#### [Record list]
** Start **

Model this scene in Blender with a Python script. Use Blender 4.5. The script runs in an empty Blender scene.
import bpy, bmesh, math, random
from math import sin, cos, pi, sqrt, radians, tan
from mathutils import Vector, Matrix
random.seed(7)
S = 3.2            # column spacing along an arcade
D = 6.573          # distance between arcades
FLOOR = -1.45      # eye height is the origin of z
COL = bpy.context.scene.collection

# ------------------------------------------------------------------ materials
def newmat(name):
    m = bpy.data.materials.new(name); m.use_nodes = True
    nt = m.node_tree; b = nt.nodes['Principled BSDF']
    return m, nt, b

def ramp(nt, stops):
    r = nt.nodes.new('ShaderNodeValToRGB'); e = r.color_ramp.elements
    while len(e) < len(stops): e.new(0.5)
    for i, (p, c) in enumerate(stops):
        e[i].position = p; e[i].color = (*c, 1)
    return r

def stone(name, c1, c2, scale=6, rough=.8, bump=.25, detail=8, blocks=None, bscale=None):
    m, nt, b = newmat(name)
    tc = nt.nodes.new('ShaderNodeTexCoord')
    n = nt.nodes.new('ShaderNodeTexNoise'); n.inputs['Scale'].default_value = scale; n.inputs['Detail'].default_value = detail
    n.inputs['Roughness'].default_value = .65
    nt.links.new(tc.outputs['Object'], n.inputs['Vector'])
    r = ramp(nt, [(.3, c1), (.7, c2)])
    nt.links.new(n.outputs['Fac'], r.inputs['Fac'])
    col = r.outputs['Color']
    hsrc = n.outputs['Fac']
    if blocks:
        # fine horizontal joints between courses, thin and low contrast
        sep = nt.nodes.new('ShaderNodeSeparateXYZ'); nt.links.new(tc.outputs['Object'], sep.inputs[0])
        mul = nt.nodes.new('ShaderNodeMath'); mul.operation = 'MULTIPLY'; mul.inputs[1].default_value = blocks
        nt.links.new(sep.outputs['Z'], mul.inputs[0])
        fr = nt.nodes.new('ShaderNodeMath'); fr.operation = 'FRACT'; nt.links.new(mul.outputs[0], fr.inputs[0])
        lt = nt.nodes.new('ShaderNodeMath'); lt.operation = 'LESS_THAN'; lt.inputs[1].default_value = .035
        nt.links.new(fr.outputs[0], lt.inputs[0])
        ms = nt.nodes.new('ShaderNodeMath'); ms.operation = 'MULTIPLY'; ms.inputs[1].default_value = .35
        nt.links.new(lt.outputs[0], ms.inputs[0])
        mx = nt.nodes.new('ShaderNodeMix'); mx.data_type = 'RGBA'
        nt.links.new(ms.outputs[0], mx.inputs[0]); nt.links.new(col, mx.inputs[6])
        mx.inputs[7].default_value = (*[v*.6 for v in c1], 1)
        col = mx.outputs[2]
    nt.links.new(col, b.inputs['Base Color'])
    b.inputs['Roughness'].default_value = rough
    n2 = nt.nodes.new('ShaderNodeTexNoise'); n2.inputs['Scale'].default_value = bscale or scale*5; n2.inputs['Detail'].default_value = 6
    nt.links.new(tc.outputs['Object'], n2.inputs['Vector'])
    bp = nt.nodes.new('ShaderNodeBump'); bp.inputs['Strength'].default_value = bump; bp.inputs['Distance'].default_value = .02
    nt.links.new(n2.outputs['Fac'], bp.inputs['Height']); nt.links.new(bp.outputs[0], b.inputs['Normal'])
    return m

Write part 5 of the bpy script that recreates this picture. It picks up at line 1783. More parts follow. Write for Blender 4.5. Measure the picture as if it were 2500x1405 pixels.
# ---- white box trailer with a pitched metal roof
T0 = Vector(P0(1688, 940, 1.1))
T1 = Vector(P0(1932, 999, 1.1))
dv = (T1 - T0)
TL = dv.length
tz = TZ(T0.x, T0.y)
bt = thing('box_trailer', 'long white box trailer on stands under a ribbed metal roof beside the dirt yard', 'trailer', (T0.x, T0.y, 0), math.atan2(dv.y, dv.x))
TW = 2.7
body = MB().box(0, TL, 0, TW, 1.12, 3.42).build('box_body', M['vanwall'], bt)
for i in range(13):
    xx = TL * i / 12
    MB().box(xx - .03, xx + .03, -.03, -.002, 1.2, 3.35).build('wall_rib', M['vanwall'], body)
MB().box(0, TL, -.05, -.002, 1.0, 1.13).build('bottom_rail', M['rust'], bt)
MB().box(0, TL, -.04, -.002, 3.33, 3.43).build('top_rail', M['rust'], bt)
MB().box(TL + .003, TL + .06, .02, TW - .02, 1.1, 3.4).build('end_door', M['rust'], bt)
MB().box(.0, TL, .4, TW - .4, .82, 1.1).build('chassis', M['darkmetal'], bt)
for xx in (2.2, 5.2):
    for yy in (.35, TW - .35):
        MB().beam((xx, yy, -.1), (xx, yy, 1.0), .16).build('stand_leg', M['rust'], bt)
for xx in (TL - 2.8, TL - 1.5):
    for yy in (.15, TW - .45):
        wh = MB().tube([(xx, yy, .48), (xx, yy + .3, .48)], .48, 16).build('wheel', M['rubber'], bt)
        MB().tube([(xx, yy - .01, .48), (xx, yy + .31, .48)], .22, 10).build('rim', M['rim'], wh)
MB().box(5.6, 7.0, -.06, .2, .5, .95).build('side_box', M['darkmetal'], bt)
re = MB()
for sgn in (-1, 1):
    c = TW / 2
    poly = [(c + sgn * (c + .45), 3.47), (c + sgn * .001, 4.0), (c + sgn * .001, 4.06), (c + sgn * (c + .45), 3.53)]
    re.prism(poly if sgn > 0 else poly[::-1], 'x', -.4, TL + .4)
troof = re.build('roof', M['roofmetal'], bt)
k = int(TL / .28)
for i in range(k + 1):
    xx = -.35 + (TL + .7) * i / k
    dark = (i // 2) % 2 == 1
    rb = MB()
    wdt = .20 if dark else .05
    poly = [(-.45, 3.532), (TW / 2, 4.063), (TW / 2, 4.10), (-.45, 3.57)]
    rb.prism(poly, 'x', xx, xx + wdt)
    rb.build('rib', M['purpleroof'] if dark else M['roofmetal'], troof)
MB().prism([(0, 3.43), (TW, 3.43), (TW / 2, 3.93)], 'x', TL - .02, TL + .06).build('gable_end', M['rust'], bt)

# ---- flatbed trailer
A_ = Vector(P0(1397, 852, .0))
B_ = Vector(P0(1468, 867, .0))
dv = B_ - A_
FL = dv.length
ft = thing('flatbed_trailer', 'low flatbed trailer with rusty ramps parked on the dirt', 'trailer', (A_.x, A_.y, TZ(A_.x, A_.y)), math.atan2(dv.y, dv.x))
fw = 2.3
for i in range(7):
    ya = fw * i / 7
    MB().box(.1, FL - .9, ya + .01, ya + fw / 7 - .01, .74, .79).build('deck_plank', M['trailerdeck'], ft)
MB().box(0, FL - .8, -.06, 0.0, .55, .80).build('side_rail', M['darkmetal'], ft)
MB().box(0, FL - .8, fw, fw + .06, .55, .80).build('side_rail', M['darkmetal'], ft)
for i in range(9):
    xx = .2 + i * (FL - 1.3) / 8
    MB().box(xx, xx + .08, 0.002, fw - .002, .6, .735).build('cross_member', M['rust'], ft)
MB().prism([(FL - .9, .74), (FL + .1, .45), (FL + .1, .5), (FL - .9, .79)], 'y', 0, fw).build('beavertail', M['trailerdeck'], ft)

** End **

Give back the data above exactly as it appears.

#### [Task response]
Model this scene in Blender with a Python script. Use Blender 4.5. The script runs in an empty Blender scene.
import bpy, bmesh, math, random
from math import sin, cos, pi, sqrt, radians, tan
from mathutils import Vector, Matrix
random.seed(7)
S = 3.2            # column spacing along an arcade
D = 6.573          # distance between arcades
FLOOR = -1.45      # eye height is the origin of z
COL = bpy.context.scene.collection

# ------------------------------------------------------------------ materials
def newmat(name):
    m = bpy.data.materials.new(name); m.use_nodes = True
    nt = m.node_tree; b = nt.nodes['Principled BSDF']
    return m, nt, b

def ramp(nt, stops):
    r = nt.nodes.new('ShaderNodeValToRGB'); e = r.color_ramp.elements
    while len(e) < len(stops): e.new(0.5)
    for i, (p, c) in enumerate(stops):
        e[i].position = p; e[i].color = (*c, 1)
    return r

def stone(name, c1, c2, scale=6, rough=.8, bump=.25, detail=8, blocks=None, bscale=None):
    m, nt, b = newmat(name)
    tc = nt.nodes.new('ShaderNodeTexCoord')
    n = nt.nodes.new('ShaderNodeTexNoise'); n.inputs['Scale'].default_value = scale; n.inputs['Detail'].default_value = detail
    n.inputs['Roughness'].default_value = .65
    nt.links.new(tc.outputs['Object'], n.inputs['Vector'])
    r = ramp(nt, [(.3, c1), (.7, c2)])
    nt.links.new(n.outputs['Fac'], r.inputs['Fac'])
    col = r.outputs['Color']
    hsrc = n.outputs['Fac']
    if blocks:
        # fine horizontal joints between courses, thin and low contrast
        sep = nt.nodes.new('ShaderNodeSeparateXYZ'); nt.links.new(tc.outputs['Object'], sep.inputs[0])
        mul = nt.nodes.new('ShaderNodeMath'); mul.operation = 'MULTIPLY'; mul.inputs[1].default_value = blocks
        nt.links.new(sep.outputs['Z'], mul.inputs[0])
        fr = nt.nodes.new('ShaderNodeMath'); fr.operation = 'FRACT'; nt.links.new(mul.outputs[0], fr.inputs[0])
        lt = nt.nodes.new('ShaderNodeMath'); lt.operation = 'LESS_THAN'; lt.inputs[1].default_value = .035
        nt.links.new(fr.outputs[0], lt.inputs[0])
        ms = nt.nodes.new('ShaderNodeMath'); ms.operation = 'MULTIPLY'; ms.inputs[1].default_value = .35
        nt.links.new(lt.outputs[0], ms.inputs[0])
        mx = nt.nodes.new('ShaderNodeMix'); mx.data_type = 'RGBA'
        nt.links.new(ms.outputs[0], mx.inputs[0]); nt.links.new(col, mx.inputs[6])
        mx.inputs[7].default_value = (*[v*.6 for v in c1], 1)
        col = mx.outputs[2]
    nt.links.new(col, b.inputs['Base Color'])
    b.inputs['Roughness'].default_value = rough
    n2 = nt.nodes.new('ShaderNodeTexNoise'); n2.inputs['Scale'].default_value = bscale or scale*5; n2.inputs['Detail'].default_value = 6
    nt.links.new(tc.outputs['Object'], n2.inputs['Vector'])
    bp = nt.nodes.new('ShaderNodeBump'); bp.inputs['Strength'].default_value = bump; bp.inputs['Distance'].default_value = .02
    nt.links.new(n2.outputs['Fac'], bp.inputs['Height']); nt.links.new(bp.outputs[0], b.inputs['Normal'])
    return m

Write part 5 of the bpy script that recreates this picture. It picks up at line 1783. More parts follow. Write for Blender 4.5. Measure the picture as if it were 2500x1405 pixels.
# ---- white box trailer with a pitched metal roof
T0 = Vector(P0(1688, 940, 1.1))
T1 = Vector(P0(1932, 999, 1.1))
dv = (T1 - T0)
TL = dv.length
tz = TZ(T0.x, T0.y)
bt = thing('box_trailer', 'long white box trailer on stands under a ribbed metal roof beside the dirt yard', 'trailer', (T0.x, T0.y, 0), math.atan2(dv.y, dv.x))
TW = 2.7
body = MB().box(0, TL, 0, TW, 1.12, 3.42).build('box_body', M['vanwall'], bt)
for i in range(13):
    xx = TL * i / 12
    MB().box(xx - .03, xx + .03, -.03, -.002, 1.2, 3.35).build('wall_rib', M['vanwall'], body)
MB().box(0, TL, -.05, -.002, 1.0, 1.13).build('bottom_rail', M['rust'], bt)
MB().box(0, TL, -.04, -.002, 3.33, 3.43).build('top_rail', M['rust'], bt)
MB().box(TL + .003, TL + .06, .02, TW - .02, 1.1, 3.4).build('end_door', M['rust'], bt)
MB().box(.0, TL, .4, TW - .4, .82, 1.1).build('chassis', M['darkmetal'], bt)
for xx in (2.2, 5.2):
    for yy in (.35, TW - .35):
        MB().beam((xx, yy, -.1), (xx, yy, 1.0), .16).build('stand_leg', M['rust'], bt)
for xx in (TL - 2.8, TL - 1.5):
    for yy in (.15, TW - .45):
        wh = MB().tube([(xx, yy, .48), (xx, yy + .3, .48)], .48, 16).build('wheel', M['rubber'], bt)
        MB().tube([(xx, yy - .01, .48), (xx, yy + .31, .48)], .22, 10).build('rim', M['rim'], wh)
MB().box(5.6, 7.0, -.06, .2, .5, .95).build('side_box', M['darkmetal'], bt)
re = MB()
for sgn in (-1, 1):
    c = TW / 2
    poly = [(c + sgn * (c + .45), 3.47), (c + sgn * .001, 4.0), (c + sgn * .001, 4.06), (c + sgn * (c + .45), 3.53)]
    re.prism(poly if sgn > 0 else poly[::-1], 'x', -.4, TL + .4)
troof = re.build('roof', M['roofmetal'], bt)
k = int(TL / .28)
for i in range(k + 1):
    xx = -.35 + (TL + .7) * i / k
    dark = (i // 2) % 2 == 1
    rb = MB()
    wdt = .20 if dark else .05
    poly = [(-.45, 3.532), (TW / 2, 4.063), (TW / 2, 4.10), (-.45, 3.57)]
    rb.prism(poly, 'x', xx, xx + wdt)
    rb.build('rib', M['purpleroof'] if dark else M['roofmetal'], troof)
MB().prism([(0, 3.43), (TW, 3.43), (TW / 2, 3.93)], 'x', TL - .02, TL + .06).build('gable_end', M['rust'], bt)

# ---- flatbed trailer
A_ = Vector(P0(1397, 852, .0))
B_ = Vector(P0(1468, 867, .0))
dv = B_ - A_
FL = dv.length
ft = thing('flatbed_trailer', 'low flatbed trailer with rusty ramps parked on the dirt', 'trailer', (A_.x, A_.y, TZ(A_.x, A_.y)), math.atan2(dv.y, dv.x))
fw = 2.3
for i in range(7):
    ya = fw * i / 7
    MB().box(.1, FL - .9, ya + .01, ya + fw / 7 - .01, .74, .79).build('deck_plank', M['trailerdeck'], ft)
MB().box(0, FL - .8, -.06, 0.0, .55, .80).build('side_rail', M['darkmetal'], ft)
MB().box(0, FL - .8, fw, fw + .06, .55, .80).build('side_rail', M['darkmetal'], ft)
for i in range(9):
    xx = .2 + i * (FL - 1.3) / 8
    MB().box(xx, xx + .08, 0.002, fw - .002, .6, .735).build('cross_member', M['rust'], ft)
MB().prism([(FL - .9, .74), (FL + .1, .45), (FL + .1, .5), (FL - .9, .79)], 'y', 0, fw).build('beavertail', M['trailerdeck'], ft)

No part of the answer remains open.